No alla “liberalizzazione” dell’uso del nome di vitigni che sono intimamente e storicamente legati all’Italia e ai suoi territori. Lo ribadirà il Ministro delle Politiche Agricole Maurizio Martina, nell’incontro di oggi a Bruxelles con il Commissario all’Agricoltura Phil Hogan, dove si discuterà, tra l’altro, di questa che è stata ribattezzata una vera e propria “deregulation”. Una questione atavica, in realtà, e che parte dal fatto che l’impianto normativo europeo sulla tutela delle denominazioni del vino protegge le indicazioni geografiche, ma non i singoli nomi dei vitigni o varietali. Anche nel caso, come spesso accade in Italia, che questi siano implicitamente associati non solo al Belpaese, ma anche ad una particolare Regione o territorio (è il caso del Lambrusco in Emilia Romagna, del Nero d’Avola in Sicilia o del Primitivo in Puglia, per fare degli esempi). Eppure il rischio c’è, perché su questo tema “la posizione della Commissione Europea sta diventando sempre più morbida e chiara - spiega, a WineNews, il dg Federvini, Ottavio Cagiano - e, cioè, che l’indicazione geografica è il valore da tutelare, mentre il nome del vitigno è libero. Concetto contro il quale l’Italia deve essere ferma, ovviamente. Ma va tenuto conto che oggi l’Ue è fatta di 28 Paesi, e che i paesi produttori storici di vino sono in minoranza. Senza contare che questo legame, spesso implicito, tra vitigno e territorio, è una prerogativa soprattutto italiana, perché Francia e Spagna, che sono gli altri due big, sono da sempre orientati sul concetto delle denominazioni legate alla geografia, e non al vitigno. Quindi la situazione non è semplice, e la preoccupazione più volte espressa la filiera, e di cui si è fatto carico il Ministro Martina, è più che giustificata”.
In sostanza, nei pensieri dell’Europa, vini come Lambrusco, Vermentino, Sangiovese, solo per citarne alcuni, potrebbero essere prodotti anche in altri Paesi Ue ed etichettati come tali. Un’operazione non applicabile quando si parla di vini che riportano un luogo geografico nella propria denominazione, come ad esempio il Prosecco o il Chianti, ma potenzialmente attuabile per vitigni diversi.
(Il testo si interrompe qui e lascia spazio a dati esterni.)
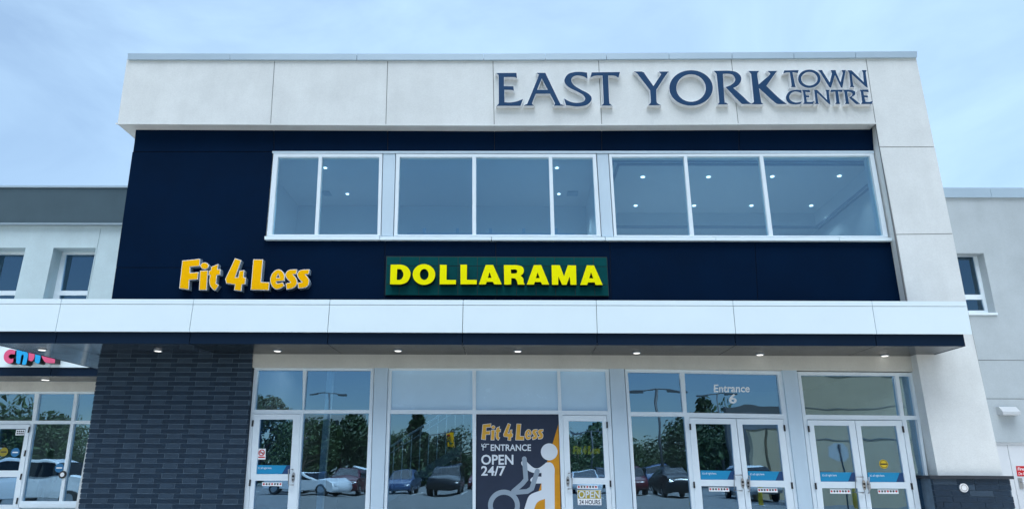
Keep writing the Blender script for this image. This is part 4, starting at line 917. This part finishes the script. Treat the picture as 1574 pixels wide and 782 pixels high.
for i, a in enumerate(((405, 622, -44, 3.4, 'round', 'leafy green tree mirrored in the glass over the single door', 0), (475, 655, -42, 3.6, 'round', 'spreading green tree mirrored in the second shopfront pane', 1), (528, 640, -46, 3.2, 'round', 'dark green tree mirrored beside the first pale pier', 0),
          (612, 668, -50, 3.2, 'round', 'low green tree mirrored at the left of the stair pane', 1), (648, 598, -40, 1.5, 'cone', 'tall narrow evergreen mirrored in the stair pane', 0), (704, 668, -48, 3.4, 'round', 'green tree mirrored left of the gym poster', 0),
          (890, 676, -48, 4.0, 'round', 'low bushy green tree mirrored in the door right of the poster', 1), (1000, 690, -46, 3.0, 'round', 'light green tree mirrored in the pane left of the entrance doors', 1), (1042, 648, -38, 3.6, 'round', 'large dark tree mirrored left of the entrance doors', 0),
          (1092, 612, -42, 3.4, 'round', 'tall tree mirrored under the words Entrance 6', 0))):
    tree(*a)
for (px, py, Y, rx, lab) in ((10, 628, -22, 4.2, 'tree mirrored in the transom over the left wing shop door'), (62, 640, -20, 2.6, 'tree mirrored in the left wing middle pane'), (112, 655, -20, 4.0, 'rounded tree mirrored in the right pane of the left wing')):
    top = mirror(px, py, Y, YWG); tree_y = Y
    d_ = P(px, py, 2*YWG-Y); H_ = d_.z
    # same builder, measured against the wing's glass
    _m = mirror; mirror = lambda a_, b_, c_, yg=YWG: _m(a_, b_, c_, yg); tree(px, py, Y, rx, 'round', lab, 1, 4800); mirror = _m
# parked cars
m_tyre = mat('tyre', (.02, .02, .02), .8); m_cg = mat('car_glass', (.01, .012, .015), .05, spec=.8)
paints = {k: mat('paint_'+k, c_, .25, spec=.6) for k, c_ in dict(white=(.75, .76, .77), black=(.012, .012, .014), silver=(.4, .42, .44), red=(.09, .010, .014), blue=(.03, .06, .14)).items()}
def lens_mat(name, c_): return mat(name, c_, .1)
m_hl, m_tl = lens_mat('headlight_lens', (.7, .72, .75)), lens_mat('tail_lens', (.35, .01, .01))
def car(x, y, rz, paint, label, suv=False):
    r = empty('parked_car', (x, y, 0), label, 'car', 'cars parked in front of the shops'); h = 1.72 if suv else 1.45
    T = Matrix.Translation((x, y, 0)) @ Matrix.Rotation(rz, 4, 'Z')
    prof = [(-2.25, .32), (-2.3, .6), (-2.25, .88), (-1.9, .96), (-1.75, 1.0), (-1.25, h-.08), (-.6, h), (.2, h-.02), (1.0, 1.02), (1.9, .88), (2.22, .7), (2.28, .45), (2.2, .28)]
    if suv: prof = [(-2.25, .36), (-2.32, .7), (-2.28, 1.05), (-2.2, 1.1), (-2.0, h-.1), (-1.4, h), (.1, h-.01), (.55, h-.12), (1.15, 1.14), (2.05, 1.02), (2.28, .8), (2.3, .5), (2.2, .34)]
    bm = bmesh.new(); secs = []
    for yy, ins in ((-.9, .10), (-.86, .03), (-.45, 0), (.45, 0), (.86, .03), (.9, .10)):
        row = []
        for (px_, pz) in prof:
            tum = max(0, pz-.98)*.38; sgn = -1 if yy < 0 else 1
            row.append(bm.verts.new(T @ Vector((px_*(1-ins*.35), yy-sgn*tum*(abs(yy)/.9), pz-(ins*.35 if pz > .9 else -ins*.4)))))
        secs.append(row)
    n = len(prof)
    for a, c_ in zip(secs, secs[1:]):
        for i in range(n): bm.faces.new((a[i], a[(i+1) % n], c_[(i+1) % n], c_[i]))
    bm.faces.new(secs[0][::-1]); bm.faces.new(secs[-1]); bmesh.ops.recalc_face_normals(bm, faces=bm.faces[:])
    for f in bm.faces: f.smooth = len(f.verts) == 4
    me = bpy.data.meshes.new('body'); bm.to_mesh(me); bm.free(); link('body', me, paints[paint], r)
    def shape(name, loops, m, par=r):
        bm = bmesh.new()
        for lp in loops: bm.faces.new([bm.verts.new(T @ Vector(p)) for p in lp])
        g = bmesh.ops.solidify(bm, geom=bm.faces[:], thickness=.012)
        me = bpy.data.meshes.new(name); bm.to_mesh(me); bm.free(); return link(name, me, m, par)
    b0 = 1.04 if not suv else 1.12; tx = h-.12
    for s_ in (-1, 1):
        yb_, yt_ = s_*(.915-(b0-.98)*.38), s_*(.925-(tx-.98)*.38)
        a, c_ = (-1.5, .75) if not suv else (-1.95, .95); d, e_ = (-1.1, .18) if not suv else (-1.8, .42)
        shape('side_window', [[(a, yb_, b0), (c_, yb_, b0), (e_, yt_, tx), (d, yt_, tx)]], m_cg)
        for wx in (-1.4, 1.4):
            wh = MB(); c0 = T @ Vector((wx, s_*.70, .33)); c1 = T @ Vector((wx, s_*.915, .33)); wh.tube([c0, c1], .33, 20); wq = wh.build('wheel', m_tyre, r)
            c2 = T @ Vector((wx, s_*.92, .33)); MB().tube([c1, c2], .2, 14).build('rim', M['metal'], wq)
        shape('headlight', [[(2.24, s_*.5, .62), (2.24, s_*.82, .64), (2.16, s_*.82, .76), (2.18, s_*.5, .74)]], m_hl); shape('tail_light', [[(-2.3, s_*.55, .7), (-2.3, s_*.84, .7), (-2.27, s_*.84, .86), (-2.27, s_*.55, .86)]], m_tl)
    if suv:
        shape('windscreen', [[(1.18, -.78, 1.14), (1.18, .78, 1.14), (.6, .68, h-.13), (.6, -.68, h-.13)]], m_cg); shape('rear_window', [[(-2.22, -.72, 1.16), (-2.22, .72, 1.16), (-2.04, .62, h-.15), (-2.04, -.62, h-.15)]], m_cg)
    else:
        shape('windscreen', [[(1.02, -.78, 1.03), (1.02, .78, 1.03), (.26, .66, h-.04), (.26, -.66, h-.04)]], m_cg); shape('rear_window', [[(-1.78, -.72, 1.02), (-1.78, .72, 1.02), (-1.28, .62, h-.1), (-1.28, -.62, h-.1)]], m_cg)
for (x, y, rz, c_, lab, sv_) in ((-16.9, 10.2-1.6, .05, 'white', 'white sport utility car mirrored in the left wing shopfront', True), (-11.4, -13.5, .3, 'white', 'white car close by, mirrored low in the second shopfront pane', False),
        (-13.2, -18.2, pi/2, 'black', 'black car mirrored at the left end of the row', False), (-10.2, -18.2, pi/2, 'red', 'dark red low car mirrored under the trees', False), (-6.9, -18.2, pi/2, 'blue', 'dark blue car mirrored in the stair pane', False), (-4.2, -18.2, pi/2, 'black', 'black tall car mirrored left of the poster', True),
        (4.1, -18.2, pi/2, 'white', 'white car mirrored right of the poster', False), (6.9, -18.2, pi/2, 'red', 'dark red tall car mirrored left of the entrance doors', True), (9.5, -18, pi/2, 'black', 'black low car mirrored beyond the dark red one', False),
        (14.9, -18.2, pi/2, 'black', 'black car mirrored in the entrance door', False),
        (-15.5, -29, pi/2, 'blue', 'dark blue car in the far row at its left end', False), (-11.6, -29, pi/2, 'white', 'white car in the far row under the spreading tree', True), (-8.4, -29, pi/2, 'black', 'black car in the far row beside the white one', False), (-2.6, -29, pi/2, 'red', 'dark red car in the far row behind the tall black car', False),
        (2.6, -29, pi/2, 'silver', 'silver car in the far row behind the white one', True), (6.8, -29, pi/2, 'black', 'black tall car in the far row near the entrance doors', True), (10.6, -29, pi/2, 'blue', 'dark blue tall car in the far row at its right end', True), (12.2, -12, pi/2, 'white', 'white tall car mirrored low in the left entrance leaf', True)):
    car(x, y, rz, c_, lab, sv_)
# lamp posts
m_pole = mat('pole_paint', (.10, .105, .11), .5)
for (px, py, Y, lab) in ((505, 603, -46, 'twin headed parking lot lamp post mirrored in the second transom'), (1101, 606, -40, 'twin headed lamp post mirrored beside the words Entrance 6'), (1008, 600, -24, 'lamp post mirrored in the transom left of Entrance 6'), (908, 664, -44, 'low lamp post mirrored in the door right of the poster')):
    t = mirror(px, py, Y); r = empty('street_lamp', (t.x, Y, 0), lab, 'street lamp', 'lamp posts in the parking lot')
    MB().tube([(t.x, Y, 0), (t.x, Y, t.z)], [.13, .07], 10).build('pole', m_pole, r)
    MB().tube([(t.x-1.5, Y, t.z-.1), (t.x-.5, Y, t.z+.02), (t.x+.5, Y, t.z+.02), (t.x+1.5, Y, t.z-.1)], .05, 8).build('arm', m_pole, r)
    for s_ in (-1, 1): MB().box(t.x+s_*1.45-.55, t.x+s_*1.45+.55, Y-.2, Y+.2, t.z-.2, t.z-.06).build('lamp_head', m_pole, r)
# traffic light
t = mirror(693, 668, -46); r = empty('traffic_light', (t.x, -46, 0), 'yellow traffic light on a mast mirrored in the stair pane', 'traffic light')
MB().tube([(t.x-2.5, -46, 0), (t.x-2.5, -46, t.z+.4)], .11).tube([(t.x-2.5, -46, t.z+.3), (t.x+.4, -46, t.z+.3)], .06).build('mast', m_pole, r)
hd = MB().box(t.x-.3, t.x+.3, -46.2, -45.85, t.z-1.2, t.z+.2).build('signal_head', M['yellow'], r)
for k, c_ in enumerate(((.4, .01, .01), (.45, .25, .0), (.0, .25, .12))): MB().disc((t.x, t.z-.05-.42*k), .13, -45.84, -45.80, 16).build('lens', mat('signal_lens', c_, .2), hd)
# beige building, stop sign and bollard on the right
r = empty('beige_building', (24, -7, 0), 'beige low building mirrored in the right-hand entrance doors', 'building')
bx0 = mirror(1228, 650, -5.5).x; zt2 = mirror(1300, 570, -5.5).z
m_be = stucco('beige_render', (.56, .46, .31)); bq = MB(); bq.box(bx0, 40, -7.2, -5.5, 0, zt2); bq.build('wall', m_be, r)
MB().box(bx0-.1, 40, -7.3, -5.38, zt2+.001, zt2+.3).build('coping', M['coping'], r)
for k in range(3): MB().box(bx0-.02+.0, 40.02, -5.49, -5.475, 1.3+1.4*k, 1.325+1.4*k).build('joint', M['joint'], r)
MB().box(bx0+5.2, 40.01, -5.47, -5.2, 0, zt2-1.2).build('dark_wall', mat('taupe_render', (.17, .16, .14), .8, .1, 2), r)
for k in range(3):
    xx = mirror(1165+k*24, 690, -13).x; MB().box(xx-.35, xx+.35, -13.4, -13, 0, 3.6).build('pillar', m_be, r)
xa, xb = mirror(1150, 690, -13).x, mirror(1228, 690, -13).x; MB().box(xa, xb+.5, -13.45, -12.95, 3.601, 4.5).build('porch_roof', M['joint'], r); MB().box(xa, xb+3, -17, -16.5, 0, 5.2).build('rear_wall', mat('rear_wall_paint', (.13, .13, .125), .8, .1, 1), r)
t = mirror(1288, 695, -2.2); r = empty('stop_sign', (t.x, -2.2, 0), 'octagonal sign seen from its grey back, mirrored in the far right double door', 'sign')
MB().poly([[(t.x+.38*cos(pi/8+k*pi/4), t.z+.38*sin(pi/8+k*pi/4)) for k in range(8)]], -2.26, -2.25).build('plate', mat('sign_back', (.55, .55, .53), .4), r)
MB().tube([(t.x, -2.22, 0), (t.x, -2.22, t.z+.3)], .035).build('post', M['black'], r)
for (px_, y_, lab) in ((1302, -1.9, 'yellow bollard mirrored below the octagonal sign'), (1060, -4.6, 'yellow bollard mirrored at the left edge of the entrance doors'), (1162, -4.6, 'yellow bollard mirrored in the right leaf below Entrance 6')):
    t = mirror(px_, 700, y_); r = empty('bollard', (t.x, y_, 0), lab, 'bollard', 'yellow bollards in front of the entrance')
    MB().tube([(t.x, y_, 0), (t.x, y_, 1.05), (t.x, y_, 1.13)], [.1, .1, .04], 16).build('post', M['stickyel'], r); MB().tube([(t.x, y_, 0), (t.x, y_, .05)], .16, 16).build('base', m_con, r)
# far apartment block
t = mirror(495, 636, -120); r = empty('apartment_building', (t.x, -125, 0), 'distant pale apartment block mirrored above the trees', 'building')
MB().box(t.x-7, t.x+7, -130, -120, 0, t.z).build('wall', m_con, r)
wq = MB()
for k in range(6):
    for j in range(5): wq.box(t.x-6.3+k*2.15, t.x-4.9+k*2.15, -119.99, -119.9, 2+j*(t.z-3)/5, 3.5+j*(t.z-3)/5)
wq.build('window', m_cg, r)

# far belt of trees across the road: nobody could count them
bm = bmesh.new()
for k in range(26000):
    x = random.uniform(-75, 75); hgt = 5.2+1.6*sin(x*.21)+1.1*sin(x*.53+1)+.7*sin(x*1.3)
    p = Vector((x, -72+random.uniform(-3, 3), random.random()**.8*hgt)); s_ = random.uniform(.22, .5)
    ax = Vector((random.gauss(0, 1), random.gauss(0, 1)+.8, random.gauss(0, 1)+.5)).normalized(); u = ax.orthogonal().normalized(); w_ = ax.cross(u)
    bm.faces.new([bm.verts.new(p+q) for q in (u*s_, w_*s_*.6, -u*s_, -w_*s_*.6)])
me = bpy.data.meshes.new('treeline'); bm.to_mesh(me); bm.free()
tag(link('treeline', me, leaf_ms[0]), 'far belt of dark green trees across the road, mirrored in the shopfronts', 'trees', kind='stuff')
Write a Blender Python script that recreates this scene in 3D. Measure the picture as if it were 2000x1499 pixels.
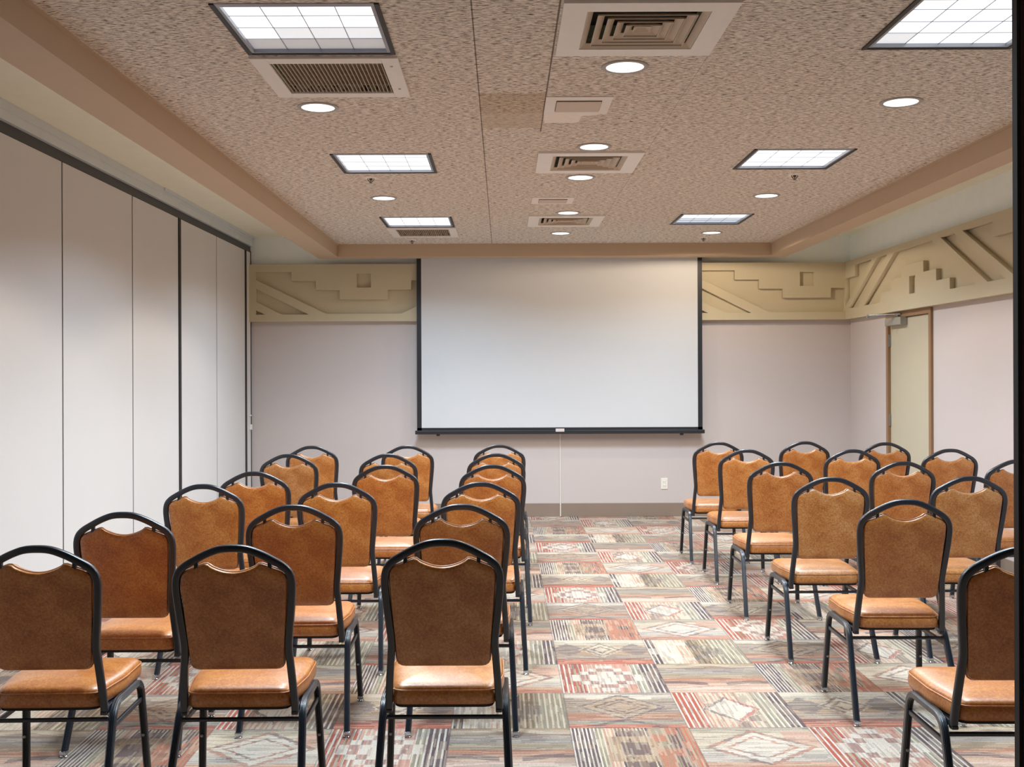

Tema sul quale, nelle settimane scorse, avevano richiamato all’attenzione organizzazioni come la stessa Federvini, Unione Italiana Vini e Confagricoltura, chiedendo anche una maggiore attenzione al Governo. Anche perché le ricadute sarebbero evidenti per l’Italia, in termini economici e di immagine, con una sorta di “italian sounding” autorizzato, come sarebbe evidente, con vini dal chiaro richiamo a vitigni italiani, ma prodotti, legalmente (se la “deregulation” si concretizzasse”) in altri Paesi. Che fare dunque?
“Prima di tutto dobbiamo guardarci all’interno dei confini nazionali, capire cosa abbiamo sbagliato, talvolta (vedi la proliferazione di vitigni storicamente legati ad un territorio che poi si sono diffusi per tutta la Penisola, ndr), correggerlo dove possibile, ma anche pensare che non tutto e ovunque è tutelabile, al di là delle singole sensibilità di campanile. E poi a Bruxelles, dobbiamo ribadire e confermare che siamo un Paese leader, nel settore del vino. E i leader in qualche modo dettano l’agenda, diventano modelli di riferimento, e non inseguono continuamente i vari dossier come se fossero sempre all’ultima spiaggia. Ma per fare questo, dobbiamo chiarirci prima tra di noi, discutere e mettere in piedi un piano nazionale coerente e coordinato per la filiera, che in realtà invochiamo da tempo”.